> [WHAT TO PRODUCE]: Repeat the material below exactly, with no pictures.

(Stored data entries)
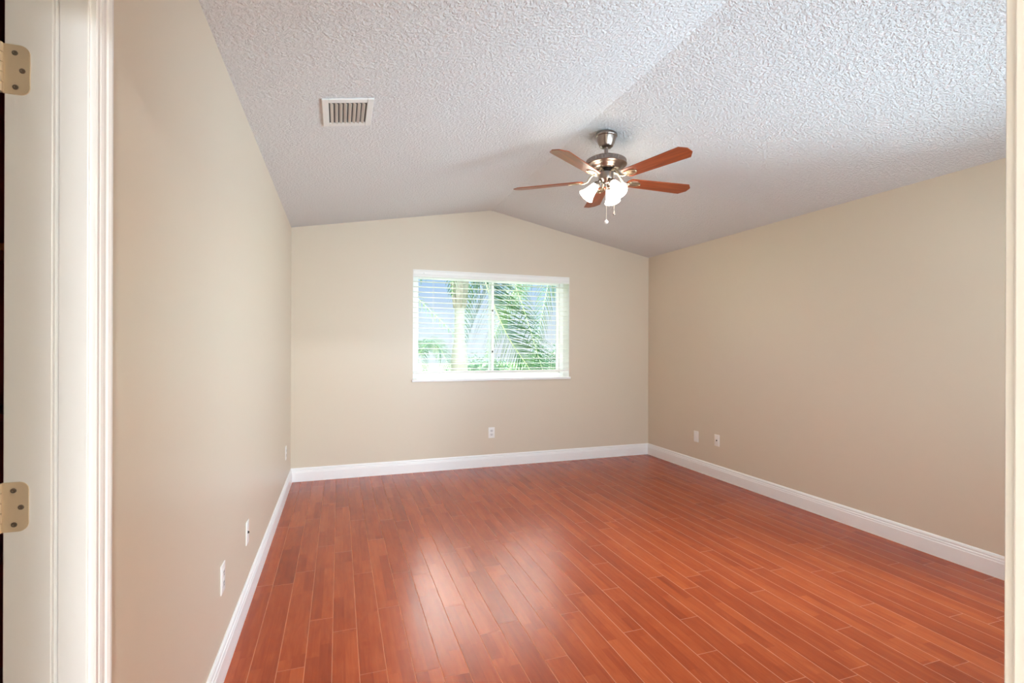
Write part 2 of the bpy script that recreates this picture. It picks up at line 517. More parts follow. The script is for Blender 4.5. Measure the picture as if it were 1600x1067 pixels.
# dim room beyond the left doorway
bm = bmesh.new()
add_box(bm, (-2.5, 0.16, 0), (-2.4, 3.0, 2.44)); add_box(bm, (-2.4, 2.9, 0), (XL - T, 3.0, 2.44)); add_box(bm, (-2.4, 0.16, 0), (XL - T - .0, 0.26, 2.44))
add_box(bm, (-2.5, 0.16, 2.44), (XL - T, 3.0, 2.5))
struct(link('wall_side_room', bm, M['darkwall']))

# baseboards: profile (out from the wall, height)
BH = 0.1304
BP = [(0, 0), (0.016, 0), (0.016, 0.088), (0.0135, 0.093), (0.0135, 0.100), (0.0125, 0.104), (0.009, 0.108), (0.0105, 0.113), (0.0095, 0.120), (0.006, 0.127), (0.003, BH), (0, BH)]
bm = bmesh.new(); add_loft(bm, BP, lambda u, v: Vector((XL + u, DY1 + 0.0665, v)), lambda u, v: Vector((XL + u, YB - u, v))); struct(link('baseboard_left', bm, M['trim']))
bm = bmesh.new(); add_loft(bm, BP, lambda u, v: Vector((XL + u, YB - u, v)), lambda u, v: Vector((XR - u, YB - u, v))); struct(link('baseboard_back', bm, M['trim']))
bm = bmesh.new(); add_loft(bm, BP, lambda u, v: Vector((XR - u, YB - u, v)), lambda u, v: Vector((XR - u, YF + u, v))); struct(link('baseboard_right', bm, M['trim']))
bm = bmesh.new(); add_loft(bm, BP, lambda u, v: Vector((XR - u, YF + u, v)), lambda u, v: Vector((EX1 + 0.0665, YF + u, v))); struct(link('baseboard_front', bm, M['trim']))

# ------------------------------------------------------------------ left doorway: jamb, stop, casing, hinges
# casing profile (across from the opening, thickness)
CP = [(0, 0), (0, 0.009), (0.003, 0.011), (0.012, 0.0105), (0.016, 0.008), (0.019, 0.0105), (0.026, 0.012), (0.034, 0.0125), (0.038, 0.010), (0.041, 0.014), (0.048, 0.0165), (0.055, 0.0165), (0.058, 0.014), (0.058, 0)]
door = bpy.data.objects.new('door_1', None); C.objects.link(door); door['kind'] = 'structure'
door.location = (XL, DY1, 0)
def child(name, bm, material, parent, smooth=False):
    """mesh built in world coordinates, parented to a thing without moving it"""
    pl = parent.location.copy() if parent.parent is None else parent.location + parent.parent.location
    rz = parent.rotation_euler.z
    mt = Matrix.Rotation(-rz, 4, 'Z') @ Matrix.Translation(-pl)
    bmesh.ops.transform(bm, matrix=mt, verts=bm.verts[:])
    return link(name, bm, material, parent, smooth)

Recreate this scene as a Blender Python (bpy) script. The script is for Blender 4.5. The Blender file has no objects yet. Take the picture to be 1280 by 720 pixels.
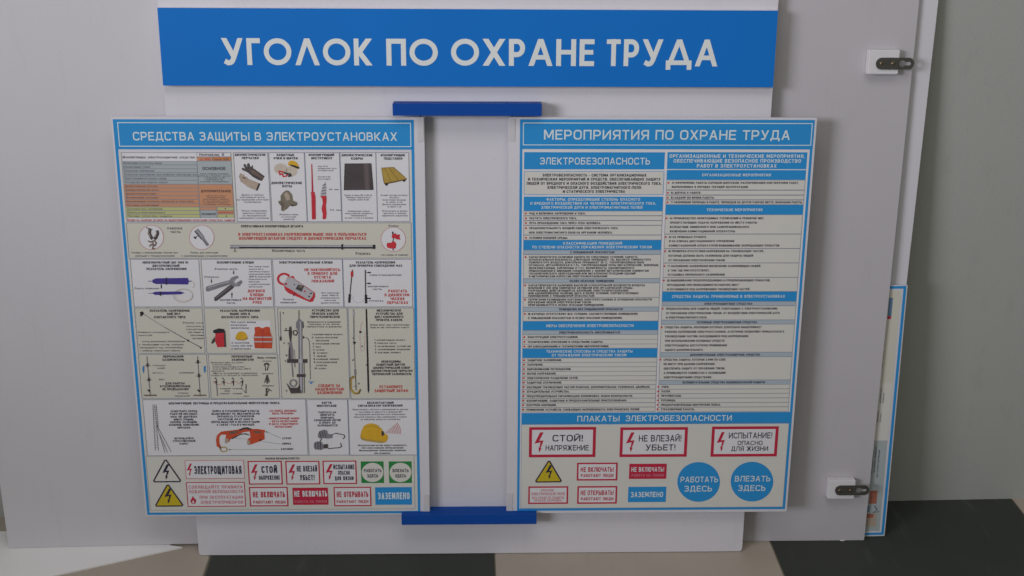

> [FINISHED ANSWER]:
Write part 2 of the bpy script that recreates this picture. It picks up at line 517. More parts follow. The script is for Blender 4.5. Measure the picture as if it were 1600x1067 pixels.
# dim room beyond the left doorway
bm = bmesh.new()
add_box(bm, (-2.5, 0.16, 0), (-2.4, 3.0, 2.44)); add_box(bm, (-2.4, 2.9, 0), (XL - T, 3.0, 2.44)); add_box(bm, (-2.4, 0.16, 0), (XL - T - .0, 0.26, 2.44))
add_box(bm, (-2.5, 0.16, 2.44), (XL - T, 3.0, 2.5))
struct(link('wall_side_room', bm, M['darkwall']))

# baseboards: profile (out from the wall, height)
BH = 0.1304
BP = [(0, 0), (0.016, 0), (0.016, 0.088), (0.0135, 0.093), (0.0135, 0.100), (0.0125, 0.104), (0.009, 0.108), (0.0105, 0.113), (0.0095, 0.120), (0.006, 0.127), (0.003, BH), (0, BH)]
bm = bmesh.new(); add_loft(bm, BP, lambda u, v: Vector((XL + u, DY1 + 0.0665, v)), lambda u, v: Vector((XL + u, YB - u, v))); struct(link('baseboard_left', bm, M['trim']))
bm = bmesh.new(); add_loft(bm, BP, lambda u, v: Vector((XL + u, YB - u, v)), lambda u, v: Vector((XR - u, YB - u, v))); struct(link('baseboard_back', bm, M['trim']))
bm = bmesh.new(); add_loft(bm, BP, lambda u, v: Vector((XR - u, YB - u, v)), lambda u, v: Vector((XR - u, YF + u, v))); struct(link('baseboard_right', bm, M['trim']))
bm = bmesh.new(); add_loft(bm, BP, lambda u, v: Vector((XR - u, YF + u, v)), lambda u, v: Vector((EX1 + 0.0665, YF + u, v))); struct(link('baseboard_front', bm, M['trim']))

# ------------------------------------------------------------------ left doorway: jamb, stop, casing, hinges
# casing profile (across from the opening, thickness)
CP = [(0, 0), (0, 0.009), (0.003, 0.011), (0.012, 0.0105), (0.016, 0.008), (0.019, 0.0105), (0.026, 0.012), (0.034, 0.0125), (0.038, 0.010), (0.041, 0.014), (0.048, 0.0165), (0.055, 0.0165), (0.058, 0.014), (0.058, 0)]
door = bpy.data.objects.new('door_1', None); C.objects.link(door); door['kind'] = 'structure'
door.location = (XL, DY1, 0)
def child(name, bm, material, parent, smooth=False):
    """mesh built in world coordinates, parented to a thing without moving it"""
    pl = parent.location.copy() if parent.parent is None else parent.location + parent.parent.location
    rz = parent.rotation_euler.z
    mt = Matrix.Rotation(-rz, 4, 'Z') @ Matrix.Translation(-pl)
    bmesh.ops.transform(bm, matrix=mt, verts=bm.verts[:])
    return link(name, bm, material, parent, smooth)

Recreate this scene as a Blender Python (bpy) script. The script is for Blender 4.5. The Blender file has no objects yet. Take the picture to be 1280 by 720 pixels.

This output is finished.